30 Great Westerns
Ride the High Country combines the swan song of actors Joel McCrea and Randolph Scoot with director Sam Peckinpah's transition from TV to film Westerns. Though the film's production values have more in common with '50s television than Peckinpah's later films, McCrea and Scott's performances provide a solid capstone to their careers while Peckinpah demonstrates his ability to coax irony and pathos from a rather predictable "end-of-an-era" Western plot.
Ex-marshall Steve Judd (Joel McCrea) arrives in town for a last job--to almost be run over by a motorcar with a policeman scolding: "Watch out, old timer." Despite this sign, Steve believes that the world still has use for a frontier lawman, that he can still be a figure to be reckoned with in the West. After a slow decline in status from marshall to brothel bouncer, he has been offered a position guarding gold deposits of $250,000 from the wild mountain claims to the bank in this orderly town. Of course, the glory of the job is not what was promised: the deposits are only running around $20,000 and the prissy bankers look askance at his age and his threadbare shirt cuffs. The performance by McCrea is perfectly balanced between the melancholy over his low fortune and the power of his unreduced ability.
Steve meets his old friend Gil Westrum (Randolph Scott) at a carnival booth, peddling (and padding) his past exploits as "The Omaha Kid." (Outside of minor roles in Cecil B. DeMille silent films, this film marks the first appearance of these actors together.) Both men are looking for their ultimate reward for their lives of service. Gil is looking for a large financial payoff; Steve sums up his desire: "All I want is to enter my house justified."

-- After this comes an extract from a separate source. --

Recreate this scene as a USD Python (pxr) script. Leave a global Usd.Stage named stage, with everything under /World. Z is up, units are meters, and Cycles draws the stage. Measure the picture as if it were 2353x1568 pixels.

As in other Westerns featuring older heroes, the disparate values of these two old friends are tested by their dealings with the next generation. Heck Longtree (Ron Starr) plays the young hotshot, brought along by Gil for the gold but easily distracted by a pretty face. Elsa Knudsen (Mariette Hartley), a sheltered farmgirl, joins the group to elope with her fiance, Billy Hammond (James Drury), a miner.
It is at the mining camp that the quality of the film changes from an old-fashioned Western conflict between "real men" to the portrait of an amoral world: they are welcomed by the raucous laughter of the local madame. Billy Hammond is not a bashful sweetheart but only the most mannerly of a crude band of brothers who believe in share and share alike--whether it be gold or brides. In his first film with Peckinpah, Warren Oates appears as Henry Hammond, the most menacing of the brothers, while another Peckinpah regular L.Q. Jones appears as Sylvus Hammond.
The wedding sequence most foreshadows later Peckinpah work, with its bacchanal atmosphere that easily erupts into violence. The sheltered Elsa hopefully dons her sainted mother's wedding dress--only to find herself being married in the brothel, with prostitutes as her bridesmaids, and a drunk judge officiating. Elsa's yearning and dreams are strangely reflected in the words of the Judge (Edgar Buchanan, known to most as Petticoat Junction’s Uncle Joe) as he momentarily rouses himself and gives strangely affecting speech about the miracle of a true marriage. The irony of this speech, delivered in such a place to a woman marrying in such a family, perfectly sets the tension for the depravity that follows.
This film alternates between the themes of films such as The Man who Shot Liberty Valance and High Noon (demonstrating the minor rewards of a heroic life) and the themes of Peckinpah’s later work (depicting the amoral societies where heroism has no place). Though the film eventually affirms the legacy of Steve Judd, the corruption personified by the Hammonds foreshadows a less than perfect future.